▶ **Brief**
Make an exact copy of the listing below.

------ Source records ------

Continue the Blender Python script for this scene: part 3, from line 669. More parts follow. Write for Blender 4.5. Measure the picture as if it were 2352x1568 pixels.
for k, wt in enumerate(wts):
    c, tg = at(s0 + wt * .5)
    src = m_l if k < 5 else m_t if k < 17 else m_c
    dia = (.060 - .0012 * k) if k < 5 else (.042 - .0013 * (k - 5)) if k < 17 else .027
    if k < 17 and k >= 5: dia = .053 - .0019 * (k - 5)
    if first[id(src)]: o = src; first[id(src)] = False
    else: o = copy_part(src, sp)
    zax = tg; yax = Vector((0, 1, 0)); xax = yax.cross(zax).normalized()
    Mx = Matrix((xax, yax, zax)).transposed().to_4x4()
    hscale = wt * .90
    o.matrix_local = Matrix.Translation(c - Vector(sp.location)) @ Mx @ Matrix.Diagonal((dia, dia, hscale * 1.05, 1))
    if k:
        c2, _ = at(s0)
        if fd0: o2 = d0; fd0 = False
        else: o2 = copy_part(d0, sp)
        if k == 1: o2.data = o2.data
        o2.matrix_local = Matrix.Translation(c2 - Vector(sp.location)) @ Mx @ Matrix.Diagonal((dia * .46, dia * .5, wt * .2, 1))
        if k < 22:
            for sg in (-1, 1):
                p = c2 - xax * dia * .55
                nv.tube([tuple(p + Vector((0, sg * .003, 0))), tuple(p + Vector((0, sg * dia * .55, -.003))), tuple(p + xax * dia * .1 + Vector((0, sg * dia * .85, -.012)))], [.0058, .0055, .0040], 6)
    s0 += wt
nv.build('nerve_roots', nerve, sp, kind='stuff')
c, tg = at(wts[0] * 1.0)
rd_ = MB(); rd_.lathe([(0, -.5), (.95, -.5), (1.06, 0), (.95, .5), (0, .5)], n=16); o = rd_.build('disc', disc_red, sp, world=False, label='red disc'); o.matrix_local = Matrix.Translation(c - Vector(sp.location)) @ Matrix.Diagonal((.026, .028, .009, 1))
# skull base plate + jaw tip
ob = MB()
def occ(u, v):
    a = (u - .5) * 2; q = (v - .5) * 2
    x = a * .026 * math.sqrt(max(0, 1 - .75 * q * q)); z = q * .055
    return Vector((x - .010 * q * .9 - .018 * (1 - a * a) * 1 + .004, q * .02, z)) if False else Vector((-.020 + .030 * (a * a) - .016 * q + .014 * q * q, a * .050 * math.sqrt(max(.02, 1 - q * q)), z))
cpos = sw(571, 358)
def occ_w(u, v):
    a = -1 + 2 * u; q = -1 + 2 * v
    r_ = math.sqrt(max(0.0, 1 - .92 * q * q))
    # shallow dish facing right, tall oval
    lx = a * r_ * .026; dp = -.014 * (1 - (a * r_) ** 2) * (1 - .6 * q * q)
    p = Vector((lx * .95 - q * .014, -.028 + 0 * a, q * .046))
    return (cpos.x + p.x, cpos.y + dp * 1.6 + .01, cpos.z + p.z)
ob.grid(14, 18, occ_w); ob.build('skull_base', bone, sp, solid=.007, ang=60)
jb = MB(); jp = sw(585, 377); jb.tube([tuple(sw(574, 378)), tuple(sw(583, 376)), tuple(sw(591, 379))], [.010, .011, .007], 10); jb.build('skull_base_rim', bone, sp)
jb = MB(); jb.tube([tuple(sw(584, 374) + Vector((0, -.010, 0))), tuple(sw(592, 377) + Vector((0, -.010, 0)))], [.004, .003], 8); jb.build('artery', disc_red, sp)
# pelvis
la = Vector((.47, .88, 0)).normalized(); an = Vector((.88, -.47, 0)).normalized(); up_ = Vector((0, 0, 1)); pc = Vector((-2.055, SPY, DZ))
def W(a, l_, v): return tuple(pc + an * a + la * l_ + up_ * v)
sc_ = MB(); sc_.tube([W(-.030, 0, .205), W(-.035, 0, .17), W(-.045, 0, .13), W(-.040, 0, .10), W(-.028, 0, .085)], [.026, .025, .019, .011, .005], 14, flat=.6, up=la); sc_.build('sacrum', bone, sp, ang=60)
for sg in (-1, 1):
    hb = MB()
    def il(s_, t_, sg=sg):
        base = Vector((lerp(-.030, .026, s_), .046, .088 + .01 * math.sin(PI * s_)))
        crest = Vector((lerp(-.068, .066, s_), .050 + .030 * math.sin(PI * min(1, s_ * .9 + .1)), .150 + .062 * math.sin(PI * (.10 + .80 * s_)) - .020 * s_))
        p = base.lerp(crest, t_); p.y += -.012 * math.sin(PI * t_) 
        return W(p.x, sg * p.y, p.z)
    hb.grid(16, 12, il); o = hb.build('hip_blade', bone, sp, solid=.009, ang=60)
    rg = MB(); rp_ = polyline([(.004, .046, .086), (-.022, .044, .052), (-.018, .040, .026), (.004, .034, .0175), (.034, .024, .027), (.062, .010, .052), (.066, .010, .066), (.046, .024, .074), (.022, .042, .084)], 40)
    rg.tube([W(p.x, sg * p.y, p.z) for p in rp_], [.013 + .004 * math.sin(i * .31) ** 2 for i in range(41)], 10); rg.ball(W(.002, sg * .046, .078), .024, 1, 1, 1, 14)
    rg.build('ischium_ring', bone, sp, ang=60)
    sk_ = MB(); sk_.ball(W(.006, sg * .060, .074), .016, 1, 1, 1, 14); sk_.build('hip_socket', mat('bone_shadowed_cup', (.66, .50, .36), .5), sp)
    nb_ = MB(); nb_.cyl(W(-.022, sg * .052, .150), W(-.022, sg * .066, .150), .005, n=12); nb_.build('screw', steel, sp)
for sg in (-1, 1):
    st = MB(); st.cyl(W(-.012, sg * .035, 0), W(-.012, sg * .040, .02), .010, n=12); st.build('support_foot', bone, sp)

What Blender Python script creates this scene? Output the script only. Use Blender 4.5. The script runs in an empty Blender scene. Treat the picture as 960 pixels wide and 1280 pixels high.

------

▶ **Solution**
Continue the Blender Python script for this scene: part 3, from line 669. More parts follow. Write for Blender 4.5. Measure the picture as if it were 2352x1568 pixels.
for k, wt in enumerate(wts):
    c, tg = at(s0 + wt * .5)
    src = m_l if k < 5 else m_t if k < 17 else m_c
    dia = (.060 - .0012 * k) if k < 5 else (.042 - .0013 * (k - 5)) if k < 17 else .027
    if k < 17 and k >= 5: dia = .053 - .0019 * (k - 5)
    if first[id(src)]: o = src; first[id(src)] = False
    else: o = copy_part(src, sp)
    zax = tg; yax = Vector((0, 1, 0)); xax = yax.cross(zax).normalized()
    Mx = Matrix((xax, yax, zax)).transposed().to_4x4()
    hscale = wt * .90
    o.matrix_local = Matrix.Translation(c - Vector(sp.location)) @ Mx @ Matrix.Diagonal((dia, dia, hscale * 1.05, 1))
    if k:
        c2, _ = at(s0)
        if fd0: o2 = d0; fd0 = False
        else: o2 = copy_part(d0, sp)
        if k == 1: o2.data = o2.data
        o2.matrix_local = Matrix.Translation(c2 - Vector(sp.location)) @ Mx @ Matrix.Diagonal((dia * .46, dia * .5, wt * .2, 1))
        if k < 22:
            for sg in (-1, 1):
                p = c2 - xax * dia * .55
                nv.tube([tuple(p + Vector((0, sg * .003, 0))), tuple(p + Vector((0, sg * dia * .55, -.003))), tuple(p + xax * dia * .1 + Vector((0, sg * dia * .85, -.012)))], [.0058, .0055, .0040], 6)
    s0 += wt
nv.build('nerve_roots', nerve, sp, kind='stuff')
c, tg = at(wts[0] * 1.0)
rd_ = MB(); rd_.lathe([(0, -.5), (.95, -.5), (1.06, 0), (.95, .5), (0, .5)], n=16); o = rd_.build('disc', disc_red, sp, world=False, label='red disc'); o.matrix_local = Matrix.Translation(c - Vector(sp.location)) @ Matrix.Diagonal((.026, .028, .009, 1))
# skull base plate + jaw tip
ob = MB()
def occ(u, v):
    a = (u - .5) * 2; q = (v - .5) * 2
    x = a * .026 * math.sqrt(max(0, 1 - .75 * q * q)); z = q * .055
    return Vector((x - .010 * q * .9 - .018 * (1 - a * a) * 1 + .004, q * .02, z)) if False else Vector((-.020 + .030 * (a * a) - .016 * q + .014 * q * q, a * .050 * math.sqrt(max(.02, 1 - q * q)), z))
cpos = sw(571, 358)
def occ_w(u, v):
    a = -1 + 2 * u; q = -1 + 2 * v
    r_ = math.sqrt(max(0.0, 1 - .92 * q * q))
    # shallow dish facing right, tall oval
    lx = a * r_ * .026; dp = -.014 * (1 - (a * r_) ** 2) * (1 - .6 * q * q)
    p = Vector((lx * .95 - q * .014, -.028 + 0 * a, q * .046))
    return (cpos.x + p.x, cpos.y + dp * 1.6 + .01, cpos.z + p.z)
ob.grid(14, 18, occ_w); ob.build('skull_base', bone, sp, solid=.007, ang=60)
jb = MB(); jp = sw(585, 377); jb.tube([tuple(sw(574, 378)), tuple(sw(583, 376)), tuple(sw(591, 379))], [.010, .011, .007], 10); jb.build('skull_base_rim', bone, sp)
jb = MB(); jb.tube([tuple(sw(584, 374) + Vector((0, -.010, 0))), tuple(sw(592, 377) + Vector((0, -.010, 0)))], [.004, .003], 8); jb.build('artery', disc_red, sp)
# pelvis
la = Vector((.47, .88, 0)).normalized(); an = Vector((.88, -.47, 0)).normalized(); up_ = Vector((0, 0, 1)); pc = Vector((-2.055, SPY, DZ))
def W(a, l_, v): return tuple(pc + an * a + la * l_ + up_ * v)
sc_ = MB(); sc_.tube([W(-.030, 0, .205), W(-.035, 0, .17), W(-.045, 0, .13), W(-.040, 0, .10), W(-.028, 0, .085)], [.026, .025, .019, .011, .005], 14, flat=.6, up=la); sc_.build('sacrum', bone, sp, ang=60)
for sg in (-1, 1):
    hb = MB()
    def il(s_, t_, sg=sg):
        base = Vector((lerp(-.030, .026, s_), .046, .088 + .01 * math.sin(PI * s_)))
        crest = Vector((lerp(-.068, .066, s_), .050 + .030 * math.sin(PI * min(1, s_ * .9 + .1)), .150 + .062 * math.sin(PI * (.10 + .80 * s_)) - .020 * s_))
        p = base.lerp(crest, t_); p.y += -.012 * math.sin(PI * t_) 
        return W(p.x, sg * p.y, p.z)
    hb.grid(16, 12, il); o = hb.build('hip_blade', bone, sp, solid=.009, ang=60)
    rg = MB(); rp_ = polyline([(.004, .046, .086), (-.022, .044, .052), (-.018, .040, .026), (.004, .034, .0175), (.034, .024, .027), (.062, .010, .052), (.066, .010, .066), (.046, .024, .074), (.022, .042, .084)], 40)
    rg.tube([W(p.x, sg * p.y, p.z) for p in rp_], [.013 + .004 * math.sin(i * .31) ** 2 for i in range(41)], 10); rg.ball(W(.002, sg * .046, .078), .024, 1, 1, 1, 14)
    rg.build('ischium_ring', bone, sp, ang=60)
    sk_ = MB(); sk_.ball(W(.006, sg * .060, .074), .016, 1, 1, 1, 14); sk_.build('hip_socket', mat('bone_shadowed_cup', (.66, .50, .36), .5), sp)
    nb_ = MB(); nb_.cyl(W(-.022, sg * .052, .150), W(-.022, sg * .066, .150), .005, n=12); nb_.build('screw', steel, sp)
for sg in (-1, 1):
    st = MB(); st.cyl(W(-.012, sg * .035, 0), W(-.012, sg * .040, .02), .010, n=12); st.build('support_foot', bone, sp)

What Blender Python script creates this scene? Output the script only. Use Blender 4.5. The script runs in an empty Blender scene. Treat the picture as 960 pixels wide and 1280 pixels high.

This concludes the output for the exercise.